Fubarino.org gives you 4 projects as an example how you could use it and there are some videos in the playlist featuring student projects, which could have been made with an arduino as well. This board is a lot beefier than the arduino and teensy boards, so it doesn't feel right to make leds blink (again).
Since there where 19 winners with me in that contest, I thought it would be a good start to check, whether some of those guys did a project with it. Not everyone had a blog or page but only a video of their hackaday.com easter eggs. Searching the blogs and pages for fubarino would not give me anything but their contest entry except for one -
http://ceworkbench.wordpress.com/2014/01/27/programming-the-fubarino-retrobsd-bootloader-via-jtag/
This board got more hate than the arduino on hackaday.com comments since its name resembles an abbreviation for "fucked up beyond all recognition" but comes from http://fubarlabs.org/ - "Fair use building and research".

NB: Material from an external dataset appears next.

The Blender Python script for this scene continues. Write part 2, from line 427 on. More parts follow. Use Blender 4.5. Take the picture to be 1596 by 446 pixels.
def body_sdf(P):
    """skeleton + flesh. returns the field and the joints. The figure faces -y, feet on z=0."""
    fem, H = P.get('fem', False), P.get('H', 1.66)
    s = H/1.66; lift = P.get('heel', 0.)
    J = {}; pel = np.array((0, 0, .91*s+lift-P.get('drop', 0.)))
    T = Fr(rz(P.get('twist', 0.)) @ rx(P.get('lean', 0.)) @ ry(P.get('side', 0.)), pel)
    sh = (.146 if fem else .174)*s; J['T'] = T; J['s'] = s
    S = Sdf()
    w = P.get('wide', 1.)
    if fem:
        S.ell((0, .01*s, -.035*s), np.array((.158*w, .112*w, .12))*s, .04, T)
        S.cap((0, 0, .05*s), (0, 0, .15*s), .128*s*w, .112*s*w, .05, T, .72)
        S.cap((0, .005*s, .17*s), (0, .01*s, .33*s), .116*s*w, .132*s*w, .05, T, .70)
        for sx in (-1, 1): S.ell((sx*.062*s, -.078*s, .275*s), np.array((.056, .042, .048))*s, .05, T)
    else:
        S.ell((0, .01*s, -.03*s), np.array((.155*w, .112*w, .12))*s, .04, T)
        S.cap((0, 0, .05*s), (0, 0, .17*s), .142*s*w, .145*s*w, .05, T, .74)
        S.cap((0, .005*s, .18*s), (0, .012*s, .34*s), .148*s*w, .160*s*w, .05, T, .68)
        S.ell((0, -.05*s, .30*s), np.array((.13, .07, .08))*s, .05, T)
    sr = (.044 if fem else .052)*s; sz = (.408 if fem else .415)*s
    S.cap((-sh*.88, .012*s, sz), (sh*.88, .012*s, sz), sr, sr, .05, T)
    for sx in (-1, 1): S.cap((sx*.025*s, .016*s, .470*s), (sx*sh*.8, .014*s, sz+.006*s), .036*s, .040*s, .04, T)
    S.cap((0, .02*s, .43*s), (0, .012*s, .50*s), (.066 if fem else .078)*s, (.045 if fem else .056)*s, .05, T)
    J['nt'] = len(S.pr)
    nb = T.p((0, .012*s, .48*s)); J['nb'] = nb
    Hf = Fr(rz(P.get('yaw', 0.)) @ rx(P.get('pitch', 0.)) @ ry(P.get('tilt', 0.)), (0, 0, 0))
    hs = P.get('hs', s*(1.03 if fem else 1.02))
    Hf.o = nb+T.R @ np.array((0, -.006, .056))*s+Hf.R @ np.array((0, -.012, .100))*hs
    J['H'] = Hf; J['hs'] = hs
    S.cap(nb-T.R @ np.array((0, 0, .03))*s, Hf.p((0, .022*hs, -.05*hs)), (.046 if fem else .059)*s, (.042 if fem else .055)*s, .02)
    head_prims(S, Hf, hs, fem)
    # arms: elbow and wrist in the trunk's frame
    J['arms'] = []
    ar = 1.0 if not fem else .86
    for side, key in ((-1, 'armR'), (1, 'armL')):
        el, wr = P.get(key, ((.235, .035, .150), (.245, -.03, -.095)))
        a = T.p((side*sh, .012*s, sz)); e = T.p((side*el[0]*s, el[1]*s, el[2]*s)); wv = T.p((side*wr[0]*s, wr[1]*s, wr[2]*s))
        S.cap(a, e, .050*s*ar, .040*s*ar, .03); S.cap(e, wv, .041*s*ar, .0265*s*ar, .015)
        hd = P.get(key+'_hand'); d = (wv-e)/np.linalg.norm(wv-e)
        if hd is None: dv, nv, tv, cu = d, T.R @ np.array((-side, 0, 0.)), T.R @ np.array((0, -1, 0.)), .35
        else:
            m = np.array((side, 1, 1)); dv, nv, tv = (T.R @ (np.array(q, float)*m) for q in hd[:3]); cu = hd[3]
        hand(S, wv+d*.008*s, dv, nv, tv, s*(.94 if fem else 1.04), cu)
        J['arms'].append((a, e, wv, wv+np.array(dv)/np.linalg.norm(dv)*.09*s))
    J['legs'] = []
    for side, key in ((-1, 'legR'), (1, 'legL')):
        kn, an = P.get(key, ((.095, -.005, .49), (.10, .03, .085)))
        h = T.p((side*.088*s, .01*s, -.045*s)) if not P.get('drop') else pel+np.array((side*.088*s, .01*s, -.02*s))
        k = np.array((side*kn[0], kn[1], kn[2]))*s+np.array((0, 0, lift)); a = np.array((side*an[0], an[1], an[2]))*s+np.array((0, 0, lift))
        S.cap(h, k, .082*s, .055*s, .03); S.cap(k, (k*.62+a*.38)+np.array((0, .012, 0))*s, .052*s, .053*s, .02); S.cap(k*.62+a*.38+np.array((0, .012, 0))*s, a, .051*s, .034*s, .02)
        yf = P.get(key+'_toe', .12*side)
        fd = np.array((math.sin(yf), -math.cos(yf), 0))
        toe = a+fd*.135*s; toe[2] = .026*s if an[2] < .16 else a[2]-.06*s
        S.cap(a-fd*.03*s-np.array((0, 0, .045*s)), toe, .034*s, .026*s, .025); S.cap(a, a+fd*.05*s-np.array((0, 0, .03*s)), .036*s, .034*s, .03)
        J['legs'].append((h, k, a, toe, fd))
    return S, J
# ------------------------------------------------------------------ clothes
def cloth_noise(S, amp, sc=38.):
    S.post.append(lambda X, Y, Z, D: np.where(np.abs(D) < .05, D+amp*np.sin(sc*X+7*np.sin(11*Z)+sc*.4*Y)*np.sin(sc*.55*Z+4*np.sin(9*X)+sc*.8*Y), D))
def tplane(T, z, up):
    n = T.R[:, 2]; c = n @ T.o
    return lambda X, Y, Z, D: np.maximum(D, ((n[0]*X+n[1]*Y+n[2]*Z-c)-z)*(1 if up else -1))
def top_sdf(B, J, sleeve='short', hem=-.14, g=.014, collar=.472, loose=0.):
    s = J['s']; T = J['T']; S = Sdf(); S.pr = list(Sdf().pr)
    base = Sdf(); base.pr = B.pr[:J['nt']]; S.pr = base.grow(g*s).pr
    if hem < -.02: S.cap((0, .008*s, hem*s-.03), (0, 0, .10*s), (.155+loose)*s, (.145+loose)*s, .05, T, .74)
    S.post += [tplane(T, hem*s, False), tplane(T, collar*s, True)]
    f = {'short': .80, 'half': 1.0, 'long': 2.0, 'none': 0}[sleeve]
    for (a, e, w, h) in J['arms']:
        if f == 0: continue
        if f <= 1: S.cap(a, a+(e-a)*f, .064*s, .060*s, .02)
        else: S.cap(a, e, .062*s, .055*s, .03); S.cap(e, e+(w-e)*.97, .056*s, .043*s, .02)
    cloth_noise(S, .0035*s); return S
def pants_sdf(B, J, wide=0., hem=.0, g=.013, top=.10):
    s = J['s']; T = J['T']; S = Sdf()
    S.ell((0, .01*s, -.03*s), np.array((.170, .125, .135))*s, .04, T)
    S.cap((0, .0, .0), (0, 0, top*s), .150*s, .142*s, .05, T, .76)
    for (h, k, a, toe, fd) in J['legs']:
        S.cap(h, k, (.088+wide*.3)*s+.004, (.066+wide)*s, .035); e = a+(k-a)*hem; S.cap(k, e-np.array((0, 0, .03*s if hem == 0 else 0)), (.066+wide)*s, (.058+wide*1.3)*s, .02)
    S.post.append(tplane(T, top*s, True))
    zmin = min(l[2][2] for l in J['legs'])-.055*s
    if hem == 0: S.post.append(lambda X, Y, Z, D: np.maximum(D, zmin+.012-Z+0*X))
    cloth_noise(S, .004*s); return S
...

The onboard chip is also on the chipkit max32 dev board and a search for it on hackaday.com gave me this project:
http://hackaday.com/2011/06/08/chipkit-sketch-mini-polyphonic-sampling-synth/
So much for my search of inspiration, I came up with two or three concepts like a robot control thing, checking the digital signal processing capabilities, a multiple protocol remote like a sonic screwdriver or a plant caring device.
[UPDATE]
Searching the blog for pic32mx gave me a project on hackaday.com that used the fubarino, but was not tagged with fubarino!
http://hackaday.com/2014/04/14/a-7-touchscreen-tv-remote-control-from-scratch/
Searching projects with the tag "PIC32" showed me, that D-DAQ is also using the PIC32MX795F512, as well as the Mini BSD computer. The D-DAQ uses a PIC32MX795F512L which happens to have 100 pins, where the Mini BSD computer uses the PIC32MX795F512H which has 64 pins and is also used on the fubarinoSD.
http://hackaday.io/project/964-D-DAQ
http://hackaday.io/project/643-MiniBSD-laptop-computer
[UPDATE II]
I don't now how I could have missed that, but one of my favorite projects on here also uses the PIC32MX795F512L. It even is one of the semifinalists of "the Hackaday Prize" :)
http://hackaday.io/project/1395-Open-Source-Science-Tricorder
In project description, you write "2 hardware serial ports (UARTs)". Not sure what pins are broken out on Fubarino board, but I hope there is more than 2 out of 6 hardware USARTs on the headers.
Anyway, I like those PIC32 MCUs. I've done a few projects with them, like #643. MiniBSD laptop computer or #1757. PP04 - Camel computer (and some more projects, not documented here). The USARTs (and other peripherals) came handy in those projects.